Look for "objects" in the listing below. Gather each line that contains it.
----------------------------------------
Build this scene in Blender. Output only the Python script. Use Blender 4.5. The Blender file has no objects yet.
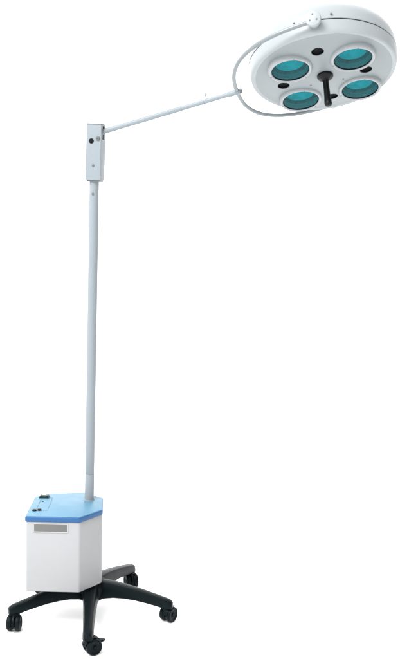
import bpy, bmesh, math, random
from mathutils import Matrix, Vector
R = math.radians
random.seed(4)
S = bpy.context.scene
COL = S.collection

# ------------------------------------------------------------------ camera
def camera():
    D, H, pan, pit, roll, f = 3.53238, 1.50641, 0.106563, -0.127233, 0.0205885, 1008.46
    fw = Vector((math.sin(pan) * math.cos(pit), math.cos(pan) * math.cos(pit), math.sin(pit)))
    r = fw.cross(Vector((0, 0, 1))).normalized()
    u = r.cross(fw)
    r2 = math.cos(roll) * r + math.sin(roll) * u
    u2 = -math.sin(roll) * r + math.cos(roll) * u
    cd = bpy.data.cameras.new('camera')
    cd.sensor_fit = 'HORIZONTAL'; cd.sensor_width = 36; cd.lens = f / 400 * 36
    cd.clip_start = 0.05; cd.clip_end = 500
    o = bpy.data.objects.new('camera', cd); COL.objects.link(o)
    m = Matrix((r2, u2, -fw)).transposed().to_4x4()
    m.translation = (0, -D, H)
    o.matrix_world = m
    S.camera = o
camera()

# ------------------------------------------------------------------ light: a white photo studio
W = bpy.data.worlds.new('World'); S.world = W; W.use_nodes = True
bg = W.node_tree.nodes['Background']
bg.inputs['Color'].default_value = (1.0, 1.0, 1.0, 1)
def studio_world():
    # white surround; unseen dimming added at right and behind camera for shading contrast
    N = W.node_tree.nodes; L = W.node_tree.links
    tc = N.new('ShaderNodeTexCoord'); dt = N.new('ShaderNodeVectorMath'); dt.operation = 'DOT_PRODUCT'
    dt.inputs[1].default_value = (0.90, -0.43, 0.0)
    L.new(tc.outputs['Generated'], dt.inputs[0])
    mr = N.new('ShaderNodeMapRange'); mr.interpolation_type = 'SMOOTHSTEP'
    mr.inputs['From Min'].default_value = -0.02; mr.inputs['From Max'].default_value = 0.65
    mr.inputs['To Min'].default_value = 1.95; mr.inputs['To Max'].default_value = 0.5
    L.new(dt.outputs['Value'], mr.inputs['Value']); L.new(mr.outputs['Result'], bg.inputs['Strength'])
studio_world()

def area(name, loc, target, size, power, col=(1, 1, 1)):
    l = bpy.data.lights.new(name, 'AREA'); l.shape = 'DISK'; l.size = size; l.energy = power; l.color = col
    o = bpy.data.objects.new(name, l); COL.objects.link(o)
    o.location = loc
    o.rotation_euler = (Vector(target) - Vector(loc)).to_track_quat('-Z', 'Y').to_euler()
area('softbox', (-2.0, -2.6, 5.0), (0.3, 0, 1.2), 2.6, 250)

S.view_settings.view_transform = 'Standard'
S.view_settings.look = 'None'
S.view_settings.exposure = 0.65
S.view_settings.gamma = 1
S.render.film_transparent = False
S.cycles.max_bounces = 12
S.cycles.transparent_max_bounces = 16

# ------------------------------------------------------------------ materials
def mat(name, col, rough=0.4, metal=0.0, spec=0.5, var=0.05, vscale=6.0, bump=0.0, bscale=300.0, coat=0.0, tint=(1, 1, 1)):
    m = bpy.data.materials.new(name); m.use_nodes = True
    nt = m.node_tree; N = nt.nodes; L = nt.links
    p = N['Principled BSDF']
    p.inputs['Roughness'].default_value = rough
    p.inputs['Metallic'].default_value = metal
    p.inputs['Specular IOR Level'].default_value = spec
    p.inputs['Specular Tint'].default_value = (*tint, 1)
    p.inputs['Coat Weight'].default_value = coat
    p.inputs['Coat Roughness'].default_value = 0.15
    tc = N.new('ShaderNodeTexCoord')
    nz = N.new('ShaderNodeTexNoise'); nz.inputs['Scale'].default_value = vscale; nz.inputs['Detail'].default_value = 6
    L.new(tc.outputs['Object'], nz.inputs['Vector'])
    rp = N.new('ShaderNodeValToRGB')
    a = [max(0, c * (1 - var)) for c in col]; b = [min(1, c * (1 + var)) for c in col]
    rp.color_ramp.elements[0].position = 0.3; rp.color_ramp.elements[0].color = (*a, 1)
    rp.color_ramp.elements[1].position = 0.7; rp.color_ramp.elements[1].color = (*b, 1)
    L.new(nz.outputs['Fac'], rp.inputs['Fac']); L.new(rp.outputs['Color'], p.inputs['Base Color'])
    n3 = N.new('ShaderNodeTexNoise'); n3.inputs['Scale'].default_value = vscale * 5; n3.inputs['Detail'].default_value = 4
    L.new(tc.outputs['Object'], n3.inputs['Vector'])
    mr = N.new('ShaderNodeMapRange')
    mr.inputs['To Min'].default_value = rough * 0.8; mr.inputs['To Max'].default_value = min(1, rough * 1.25)
    L.new(n3.outputs['Fac'], mr.inputs['Value']); L.new(mr.outputs['Result'], p.inputs['Roughness'])
    if bump:
        n2 = N.new('ShaderNodeTexNoise'); n2.inputs['Scale'].default_value = bscale; n2.inputs['Detail'].default_value = 3
        L.new(tc.outputs['Object'], n2.inputs['Vector'])
        bp = N.new('ShaderNodeBump'); bp.inputs['Strength'].default_value = bump; bp.inputs['Distance'].default_value = 0.001
        L.new(n2.outputs['Fac'], bp.inputs['Height']); L.new(bp.outputs['Normal'], p.inputs['Normal'])
    return m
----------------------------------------
OUTPUT FOR THIS EXERCISE:
Build this scene in Blender. Output only the Python script. Use Blender 4.5. The Blender file has no objects yet.
    o = bpy.data.objects.new('camera', cd); COL.objects.link(o)
    o = bpy.data.objects.new(name, l); COL.objects.link(o)